By understanding the turning and decision points, I gain a general idea of how their internal conflicts will eventually be resolved. I previously mentioned the character arc outline Jeff Gerke provided in Crafting Characters: The Complete Guide to Populating Your Fiction.

As a plantser, the outline he provides meshes with the Fichtean Curve. It significantly strengthens my characters’ internal journey. Their journey parallels the external story arc in a way that wouldn’t be possible for me with any other framework.

Those parallel journeys are what queer romance readers long for, even if they can’t exactly verbalize it. Indeed, Ran Walker explains, “Full empathy for the character comes when the reader is acutely aware of the stakes involved in your story, from where the stakes arose, and what choices the character will have to face to move forward.”

External turning points and decisions points are only as impactful as the internal ones. Through this framework, I can provide readers with a more in-depth understanding of how and why the characters deal with their inner conflicts in the way they do.

Reality Check from Major Melodrama

I committed myself in July 2023 to completing my first original fiction manuscript during that year’s Camp NaNoWriMo. I’d taken a couple fiction writing classes. I even read a few craft books and did a couple developmental edits prior to that month.

When I was done, I just knew I’d written the most perfect manuscript of all time. The framework was constructed of titanium and steel. The conflict was Chef’s Kiss. Clearly all it would need was a copyedit before I uploaded it to KDP and IngramSpark for sale to the wide world. I mean, instant National Book Award and Pulitzer in Fiction.

And then the initial alpha reader feedback started coming in.

I saw hints of potential conflicts in the first 50 pages, but they didn’t feel like genuine roadblocks to [the characters] being a couple.

“You’re just reading the manuscript wrong.” (They weren’t.)

The last quarter of the book has a lot of good tension, and the pacing helps ratchet it up, but it felt like it didn’t quite match up with the middle of the story. The drama [. . .] felt almost overblown.

“That’s on the page if you paid attention.” (It wasn’t.)

It was getting those first couple alpha reader feedback forms on my first manuscript that rammed home a habit I didn’t realize I still had. Major Melodrama returned the favor and moved into my house.

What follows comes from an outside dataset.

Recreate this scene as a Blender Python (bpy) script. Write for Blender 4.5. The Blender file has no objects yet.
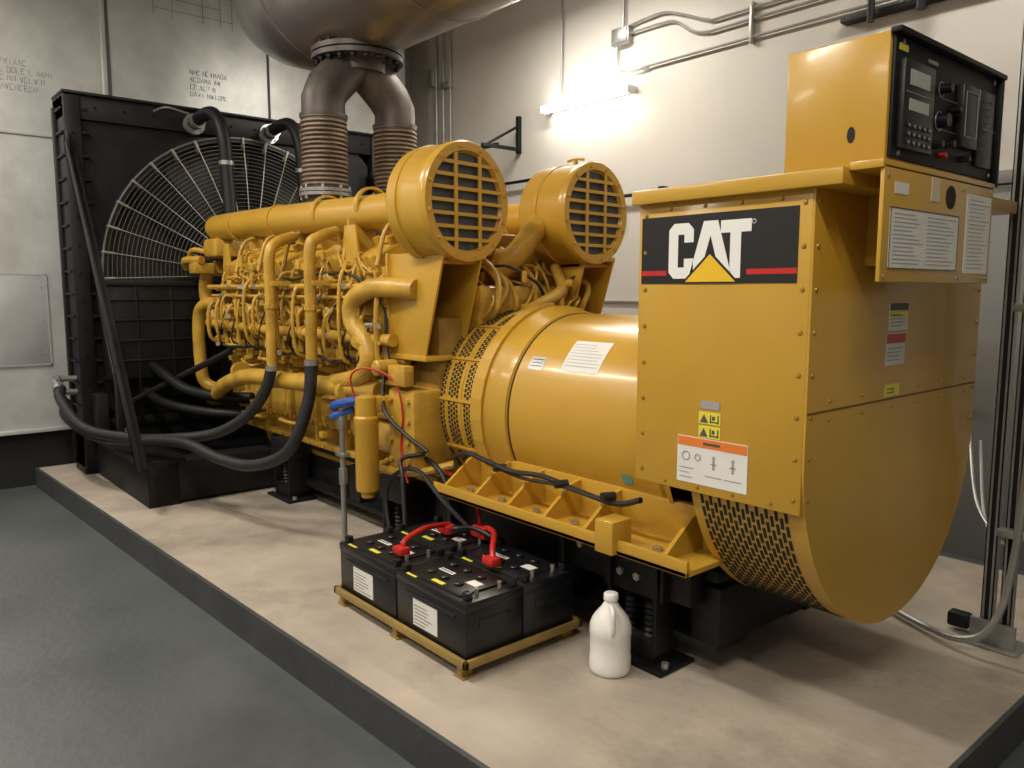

I built conflict on top of conflict with no inherent transition points. Basically, I had a bunch of scenes that I Gorilla Glued together. I really shouldn’t have been so shocked when that was pointed out quite clearly.

The Fichtean Curve allows me the drama of those turning points while simultaneously providing breathing room for the decision points. I won’t know for sure if I’ve hit my mark with this second manuscript until I do that initial alpha reader feedback round. I do know that First Manuscript Me is still hiding under a rock in embarrassment. Major Melodrama is atop that rock letting me know they’re watching Second Manuscript Me closely.

To Sum It All Up

I only plot about 10–15 percent ahead of wherever I am in the manuscript. Because of that, sometimes I feel like a bystander to my own drafting process. My characters experience the most growth in the empty space between and around the previously mentioned turning points and decision points.

Each of those points forces the character to make or endure a significant moment of growth, willingly or not. At the same time, in using the Fichtean Curve framework, I solidify the foundation on which my story is built.

Find whichever structural framework best fits your particular story. The Fichtean Curve just so happens to fit my second manuscript like a glove.